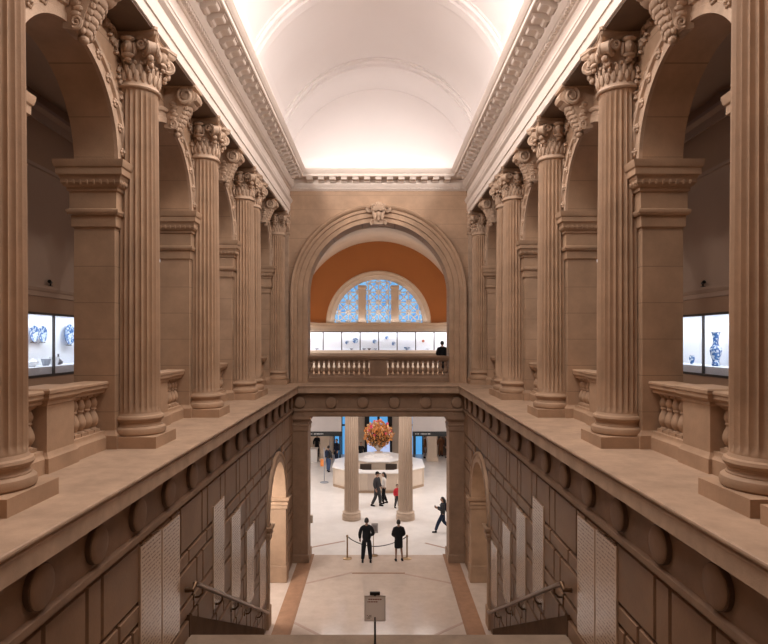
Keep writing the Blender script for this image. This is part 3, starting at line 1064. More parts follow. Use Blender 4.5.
def capital_mesh(z0, z1, r):
    """composite capital: astragal, leaf ring, corner volutes, masks, abacus"""
    mb = MB()
    H = z1 - z0
    mb.lathe([(r, 0), (r + 0.035, 0.01), (r + 0.05, 0.035), (r + 0.035, 0.06), (r + 0.01, 0.065), (r + 0.01, 0.09), (r - 0.005, 0.12), (r - 0.01, 0.3), (r + 0.0, 0.5), (r + 0.05, 0.62), (r + 0.09, 0.66), (r + 0.09, 0.72)], (0, 0, z0), 32)
    for k in range(20):
        a = 2 * PI * k / 20
        M = Matrix.Rotation(a, 3, 'Z') @ Matrix.Rotation(0.14, 3, 'Y')
        mb.ell(((r + 0.015) * cos(a), (r + 0.015) * sin(a), z0 + 0.21), (0.03, 0.045, 0.10), 6, 5, M)
        a += PI / 20
        M = Matrix.Rotation(a, 3, 'Z') @ Matrix.Rotation(0.2, 3, 'Y')
        mb.ell(((r + 0.015) * cos(a), (r + 0.015) * sin(a), z0 + 0.31), (0.03, 0.04, 0.10), 6, 5, M)
    for k in range(24):
        a = 2 * PI * k / 24
        mb.ell(((r + 0.02) * cos(a), (r + 0.02) * sin(a), z0 + 0.42), 0.036, 6, 5)
    zv = z1 - 0.30
    for k in range(4):
        a = PI / 4 + k * PI / 2
        dr, tn = Vector((cos(a), sin(a), 0)), Vector((-sin(a), cos(a), 0))
        c = dr * (r + 0.17) + Vector((0, 0, zv))
        for sg in (-1, 1):
            off = c + tn * sg * 0.075
            mb.spiral(off, dr, (0, 0, 1), 0.145, 0.02, 1.9, 0.042, 26, PI * 0.6, 6)
        mb.tube([c - tn * 0.085, c + tn * 0.085], 0.115, 12)
        # hanging fruit under the volute
        for j, (dd, dz, q) in enumerate(((0.02, -0.17, 0.06), (0.0, -0.26, 0.05), (0.03, -0.22, 0.045), (-0.02, -0.33, 0.035))):
            p = dr * (r + 0.17 + dd - 0.03 * j) + tn * (0.03 * (j % 2) - 0.015) + Vector((0, 0, zv + dz))
            mb.ell(p, q, 7, 5)
        # face side: mask with hair and beard, helices
        b = k * PI / 2
        fr, ft = Vector((cos(b), sin(b), 0)), Vector((-sin(b), cos(b), 0))
        M = Matrix.Rotation(b, 3, 'Z')
        mb.ell(fr * (r + 0.09) + Vector((0, 0, zv + 0.0)), (0.08, 0.085, 0.12), 10, 8, M)
        mb.ell(fr * (r + 0.165) + Vector((0, 0, zv - 0.01)), (0.025, 0.018, 0.035), 6, 5, M)
        mb.ell(fr * (r + 0.10) + Vector((0, 0, zv + 0.13)), (0.10, 0.12, 0.05), 8, 6, M)
        for sg in (-1, 1):
            mb.ell(fr * (r + 0.06) + ft * sg * 0.1 + Vector((0, 0, zv - 0.02)), (0.06, 0.035, 0.12), 7, 6, M)
            mb.spiral(fr * (r + 0.09) + ft * sg * 0.22 + Vector((0, 0, zv + 0.05)), -ft * sg, (0, 0, 1), 0.09, 0.015, 1.6, 0.03, 18, 2.2, 6)
        mb.ell(fr * (r + 0.10) + Vector((0, 0, zv - 0.14)), (0.06, 0.11, 0.05), 8, 6, M)
        mb.ell(fr * (r + 0.09) + Vector((0, 0, zv - 0.21)), (0.04, 0.06, 0.04), 8, 6, M)
    # abacus with concave sides and cut corners

    def aba(hc, z):
        row = []
        for k in range(4):
            a0 = -PI / 4 + k * PI / 2
            for i in range(9):
                t = -1 + 2 * i / 8
                u = 0.93 * hc * t
                d = hc * (0.80 + 0.20 * t * t)
                b = k * PI / 2
                row.append((d * cos(b) - u * sin(b), d * sin(b) + u * cos(b), z))
        return row
    hc = r + 0.16
    base = len(mb.v)
    rws = [aba(hc - 0.05, z1 - 0.15), aba(hc - 0.01, z1 - 0.12), aba(hc, z1 - 0.10), aba(hc, z1 - 0.06), aba(hc + 0.02, z1 - 0.05), aba(hc + 0.02, z1)]
    mb.grid(rws, cu=True)
    m = len(rws[0])
    mb.f.append(tuple(base + i for i in range(m))[::-1])
    mb.f.append(tuple(base + 5 * m + i for i in range(m)))
    return mb


HC = 14.0 - ZL
B = 0.49
COL_ME = {
    'plinth': MB().box(-B, B, -B, B, 0, 0.19).mesh('plinth', M_STONE, smooth=False),
    'base': MB().lathe([(0.40, 0.19), (0.43, 0.19), (0.455, 0.215), (0.462, 0.26), (0.45, 0.305), (0.42, 0.33), (0.40, 0.335), (0.40, 0.35), (0.385, 0.365), (0.38, 0.39), (0.39, 0.41), (0.40, 0.415), (0.40, 0.43), (0.42, 0.44), (0.432, 0.47), (0.42, 0.505), (0.40, 0.515), (0.385, 0.52), (0.375, 0.54), (0.366, 0.56)], n=48).mesh('base', M_STONE, angle=30),
    'shaft': fluted(0.366, 0.33, 0.56, 6.02).mesh('shaft', M_STONE, angle=50),
    'capital': capital_mesh(6.01, HC, 0.335).mesh('capital', M_CARVE, angle=40),
}


def column(s, key, label):
    t = empty('fluted_column', (s * (4.225 if key in ('front', 'rear') else XC), SING[key], ZL), label, 'column', 'fluted columns along the two ledges', 0 if s < 0 else PI)
    for nm in ('plinth', 'base', 'shaft', 'capital'):
        o = bpy.data.objects.new(nm, COL_ME[nm])
        COL.objects.link(o)
        o.parent = t
    return t


for s in (-1, 1):
    d = SIDE[s]
    if s > 0:
        column(s, 'rear', 'fluted stone column on the %s ledge at the picture edge, only its plinth corner showing' % d)
    column(s, 'front', 'tall fluted stone column on the %s ledge, nearest and cut by the frame edge' % d)
    column(s, 'second', 'fluted stone column with carved capital on the %s ledge, second from the front' % d)
    column(s, 'third', 'fluted stone column with carved capital on the %s ledge, third from the front' % d)
    column(s, 'fourth', 'fluted stone column on the %s ledge, front one of the close-set pair' % d)
    column(s, 'fifth', 'fluted stone column on the %s ledge, rear one of the close-set pair' % d)
    column(s, 'end', 'farthest fluted stone column on the %s ledge, at the back wall beside the big arch' % d)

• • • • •

◆ THE PROBLEM
Set the data above down again exactly as given, with no pictures.

◆ WRITTEN SOLUTION
Keep writing the Blender script for this image. This is part 3, starting at line 1064. More parts follow. Use Blender 4.5.
def capital_mesh(z0, z1, r):
    """composite capital: astragal, leaf ring, corner volutes, masks, abacus"""
    mb = MB()
    H = z1 - z0
    mb.lathe([(r, 0), (r + 0.035, 0.01), (r + 0.05, 0.035), (r + 0.035, 0.06), (r + 0.01, 0.065), (r + 0.01, 0.09), (r - 0.005, 0.12), (r - 0.01, 0.3), (r + 0.0, 0.5), (r + 0.05, 0.62), (r + 0.09, 0.66), (r + 0.09, 0.72)], (0, 0, z0), 32)
    for k in range(20):
        a = 2 * PI * k / 20
        M = Matrix.Rotation(a, 3, 'Z') @ Matrix.Rotation(0.14, 3, 'Y')
        mb.ell(((r + 0.015) * cos(a), (r + 0.015) * sin(a), z0 + 0.21), (0.03, 0.045, 0.10), 6, 5, M)
        a += PI / 20
        M = Matrix.Rotation(a, 3, 'Z') @ Matrix.Rotation(0.2, 3, 'Y')
        mb.ell(((r + 0.015) * cos(a), (r + 0.015) * sin(a), z0 + 0.31), (0.03, 0.04, 0.10), 6, 5, M)
    for k in range(24):
        a = 2 * PI * k / 24
        mb.ell(((r + 0.02) * cos(a), (r + 0.02) * sin(a), z0 + 0.42), 0.036, 6, 5)
    zv = z1 - 0.30
    for k in range(4):
        a = PI / 4 + k * PI / 2
        dr, tn = Vector((cos(a), sin(a), 0)), Vector((-sin(a), cos(a), 0))
        c = dr * (r + 0.17) + Vector((0, 0, zv))
        for sg in (-1, 1):
            off = c + tn * sg * 0.075
            mb.spiral(off, dr, (0, 0, 1), 0.145, 0.02, 1.9, 0.042, 26, PI * 0.6, 6)
        mb.tube([c - tn * 0.085, c + tn * 0.085], 0.115, 12)
        # hanging fruit under the volute
        for j, (dd, dz, q) in enumerate(((0.02, -0.17, 0.06), (0.0, -0.26, 0.05), (0.03, -0.22, 0.045), (-0.02, -0.33, 0.035))):
            p = dr * (r + 0.17 + dd - 0.03 * j) + tn * (0.03 * (j % 2) - 0.015) + Vector((0, 0, zv + dz))
            mb.ell(p, q, 7, 5)
        # face side: mask with hair and beard, helices
        b = k * PI / 2
        fr, ft = Vector((cos(b), sin(b), 0)), Vector((-sin(b), cos(b), 0))
        M = Matrix.Rotation(b, 3, 'Z')
        mb.ell(fr * (r + 0.09) + Vector((0, 0, zv + 0.0)), (0.08, 0.085, 0.12), 10, 8, M)
        mb.ell(fr * (r + 0.165) + Vector((0, 0, zv - 0.01)), (0.025, 0.018, 0.035), 6, 5, M)
        mb.ell(fr * (r + 0.10) + Vector((0, 0, zv + 0.13)), (0.10, 0.12, 0.05), 8, 6, M)
        for sg in (-1, 1):
            mb.ell(fr * (r + 0.06) + ft * sg * 0.1 + Vector((0, 0, zv - 0.02)), (0.06, 0.035, 0.12), 7, 6, M)
            mb.spiral(fr * (r + 0.09) + ft * sg * 0.22 + Vector((0, 0, zv + 0.05)), -ft * sg, (0, 0, 1), 0.09, 0.015, 1.6, 0.03, 18, 2.2, 6)
        mb.ell(fr * (r + 0.10) + Vector((0, 0, zv - 0.14)), (0.06, 0.11, 0.05), 8, 6, M)
        mb.ell(fr * (r + 0.09) + Vector((0, 0, zv - 0.21)), (0.04, 0.06, 0.04), 8, 6, M)
    # abacus with concave sides and cut corners

    def aba(hc, z):
        row = []
        for k in range(4):
            a0 = -PI / 4 + k * PI / 2
            for i in range(9):
                t = -1 + 2 * i / 8
                u = 0.93 * hc * t
                d = hc * (0.80 + 0.20 * t * t)
                b = k * PI / 2
                row.append((d * cos(b) - u * sin(b), d * sin(b) + u * cos(b), z))
        return row
    hc = r + 0.16
    base = len(mb.v)
    rws = [aba(hc - 0.05, z1 - 0.15), aba(hc - 0.01, z1 - 0.12), aba(hc, z1 - 0.10), aba(hc, z1 - 0.06), aba(hc + 0.02, z1 - 0.05), aba(hc + 0.02, z1)]
    mb.grid(rws, cu=True)
    m = len(rws[0])
    mb.f.append(tuple(base + i for i in range(m))[::-1])
    mb.f.append(tuple(base + 5 * m + i for i in range(m)))
    return mb


HC = 14.0 - ZL
B = 0.49
COL_ME = {
    'plinth': MB().box(-B, B, -B, B, 0, 0.19).mesh('plinth', M_STONE, smooth=False),
    'base': MB().lathe([(0.40, 0.19), (0.43, 0.19), (0.455, 0.215), (0.462, 0.26), (0.45, 0.305), (0.42, 0.33), (0.40, 0.335), (0.40, 0.35), (0.385, 0.365), (0.38, 0.39), (0.39, 0.41), (0.40, 0.415), (0.40, 0.43), (0.42, 0.44), (0.432, 0.47), (0.42, 0.505), (0.40, 0.515), (0.385, 0.52), (0.375, 0.54), (0.366, 0.56)], n=48).mesh('base', M_STONE, angle=30),
    'shaft': fluted(0.366, 0.33, 0.56, 6.02).mesh('shaft', M_STONE, angle=50),
    'capital': capital_mesh(6.01, HC, 0.335).mesh('capital', M_CARVE, angle=40),
}


def column(s, key, label):
    t = empty('fluted_column', (s * (4.225 if key in ('front', 'rear') else XC), SING[key], ZL), label, 'column', 'fluted columns along the two ledges', 0 if s < 0 else PI)
    for nm in ('plinth', 'base', 'shaft', 'capital'):
        o = bpy.data.objects.new(nm, COL_ME[nm])
        COL.objects.link(o)
        o.parent = t
    return t


for s in (-1, 1):
    d = SIDE[s]
    if s > 0:
        column(s, 'rear', 'fluted stone column on the %s ledge at the picture edge, only its plinth corner showing' % d)
    column(s, 'front', 'tall fluted stone column on the %s ledge, nearest and cut by the frame edge' % d)
    column(s, 'second', 'fluted stone column with carved capital on the %s ledge, second from the front' % d)
    column(s, 'third', 'fluted stone column with carved capital on the %s ledge, third from the front' % d)
    column(s, 'fourth', 'fluted stone column on the %s ledge, front one of the close-set pair' % d)
    column(s, 'fifth', 'fluted stone column on the %s ledge, rear one of the close-set pair' % d)
    column(s, 'end', 'farthest fluted stone column on the %s ledge, at the back wall beside the big arch' % d)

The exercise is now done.